Wednesday, September 30, 2009

Psionicist: Phenomenon



"George Malley is an ordinary man, who is about to become ... extraordinary."

This horse is probably long-buried, but I keep coming back to the idea that Psionicists are just ordinary people, who somehow find themselves with a special gift (or curse). In the case of the character, George Malley, played by John Travolta in the movie Phenomenon, that special power is telekenesis, along with some other interesting powers.

Telekenesis, Firestarter, Precognition and Invisibility are four of the 10-12 "wild talents" that i'm thinking Psionicists might start with. I'm picking away at other ideas for talents, and am always open to suggestions.

I'm still trying to work out the way that Psionicists improve their wild talent, and gain new talents. It seems obvious (at least to me!) that gaining those talents should follow level-progression, but how to keep a Psionicist balanced against the Magic-User and Cleric (the other two "casters") but still give the Psionicist class its own "flavour", is the challenge I am currently wrestling with.

5 comments:

Dennis Laffey said...

Obviously, a telepath should be in there. Some sort of 'travel' related psionics might be interesting, too. Maybe start small with speed or freedom of movement type effects, and working up to astral projections and teleportations?

Aaron E. Steele said...

Mind reader, yes, your right. In fact, in that vein, I like the idea (back to the idea of Psionicists being cursed) that mind readers can't control whose mind they read, and are loners as a result. Just an idea.

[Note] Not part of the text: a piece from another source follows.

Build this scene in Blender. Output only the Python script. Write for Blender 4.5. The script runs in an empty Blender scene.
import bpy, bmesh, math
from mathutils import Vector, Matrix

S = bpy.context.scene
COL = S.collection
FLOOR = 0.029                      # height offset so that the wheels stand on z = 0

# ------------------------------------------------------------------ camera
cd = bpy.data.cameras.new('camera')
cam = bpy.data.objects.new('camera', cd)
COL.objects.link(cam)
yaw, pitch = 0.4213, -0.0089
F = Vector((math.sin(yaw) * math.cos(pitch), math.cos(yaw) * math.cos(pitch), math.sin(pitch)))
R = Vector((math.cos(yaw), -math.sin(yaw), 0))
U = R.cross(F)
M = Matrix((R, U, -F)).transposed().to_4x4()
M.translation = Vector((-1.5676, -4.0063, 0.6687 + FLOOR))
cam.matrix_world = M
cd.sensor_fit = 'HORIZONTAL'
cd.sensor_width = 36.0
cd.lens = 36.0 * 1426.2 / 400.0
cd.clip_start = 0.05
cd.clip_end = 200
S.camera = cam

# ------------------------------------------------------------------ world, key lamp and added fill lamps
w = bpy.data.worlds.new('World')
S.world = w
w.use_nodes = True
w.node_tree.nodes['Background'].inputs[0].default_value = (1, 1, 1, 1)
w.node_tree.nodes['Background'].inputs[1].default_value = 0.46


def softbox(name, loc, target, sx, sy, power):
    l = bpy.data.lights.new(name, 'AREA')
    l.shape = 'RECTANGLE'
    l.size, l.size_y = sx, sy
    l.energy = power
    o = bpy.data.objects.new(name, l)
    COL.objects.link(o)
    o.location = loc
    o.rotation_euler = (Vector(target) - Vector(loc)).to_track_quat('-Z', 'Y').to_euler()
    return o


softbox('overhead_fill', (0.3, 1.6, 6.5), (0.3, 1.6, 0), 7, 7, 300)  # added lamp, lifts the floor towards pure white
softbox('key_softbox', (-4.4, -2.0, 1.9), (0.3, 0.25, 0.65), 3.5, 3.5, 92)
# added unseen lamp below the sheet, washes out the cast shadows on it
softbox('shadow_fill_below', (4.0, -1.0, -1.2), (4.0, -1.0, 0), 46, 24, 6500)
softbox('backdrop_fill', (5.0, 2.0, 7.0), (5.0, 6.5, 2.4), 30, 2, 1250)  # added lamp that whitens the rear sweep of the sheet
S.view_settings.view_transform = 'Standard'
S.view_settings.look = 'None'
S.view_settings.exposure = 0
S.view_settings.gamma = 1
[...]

Wasn't there a movie recently, called Jumpers, about people who could teleport? Yes, that would make for an interesting wild talent as well!

Rusty said...

You know, as I think about it, part of the charm back in the 70s with psionics was that it was not a class. It was this sort of random ability that characters had a small chance of possessing that made it so cool. We only had one character with psionics, a hobbit thief of all things (we had Holmes + the 0e supplements + Ready Ref Sheets=an odd mix). The idea was cool, in practice less so. It was complicated in play and no fun to DM with a thief character whose power was all out of whack with the rest of the universe.

Psionics, as a character class, is probably much more playable in game, but it kind of loses that cool factor. I'm really curious to see where you go with this. I think you have identified the challenge--how to make it distinct enough from the MU and cleric.

JB said...

I'm with Rusty a bit on this one. Why do you need to "balance the class." Hell, why make it a class at all?

In the "old days" of straight AD&D, I don't recall anyone grumbling when a particular character had psionics and others did not. After all, this was D&D where your characters are a product of random rolls. Would someone fault a fighter that had 18/96 strength? Or a halfling thief with a 17+ dexterity?

Besides which, other than a handful of additional powers ("disciplines") most psionics had no effect on the game as the majority of psionic attacks could only be used on other psionics. So if you come up against an Intellect Devourer or something you'd have a character to deal with it (like having a cleric to deal with undead). It was not a matter of "his guy is cooler than the rest of us and that's un-balanced."

At least, that was not MY experience.

Aaron E. Steele said...

Interesting comments. Thanks for those perspectives.

As I posted earlier, I've never been a fan of the old D&D psionics system. For one, it seemed hopelessly arcane. For another, it was almost impossible to "legitimately" roll a character with psionics. In addition, I have never been a fan of the specialist classes, like the paladin, monk, and the like, where you had to have extraordinary stats, and where you got extraordinary abilities as a result.

For all those reasons, and more, I have been toying with the idea of recreating those specialist classes as standard classes, and reigning in their special abilities and required stats.

Psionicists seems like a great place to start, since it is arguably the most difficult, and most complicated of the "specialists" in D&D.

From a role-playing perspective, I think it would be interesting to have a psionicist class, as psionicists in literature seem to be tortured and misunderstood souls. In fact, I think it would be fun to run a campaign of just psionicist characters, who had banded together because of their "alienness" and became adventurers as a way to survive.

I suppose I need to provide a better argument, other than simply to allow everyone to equally enjoy their gaming experience, for enforcing some amount of game balance between players and classes. In my experience, many a game was ruined by the super-character. Since I play D&D with casual gamers, I want to make sure they all have fun at the table, and having a 18/96 Strength Paladin with psionics at the table, when everyone else is a standard class, is a recipe for disaster.

Others will no doubt see it differently. I'll be curious to get your reactions once I put this all together. I gather my "ordinary person" with extra-ordinary ability approach is not terribly compelling!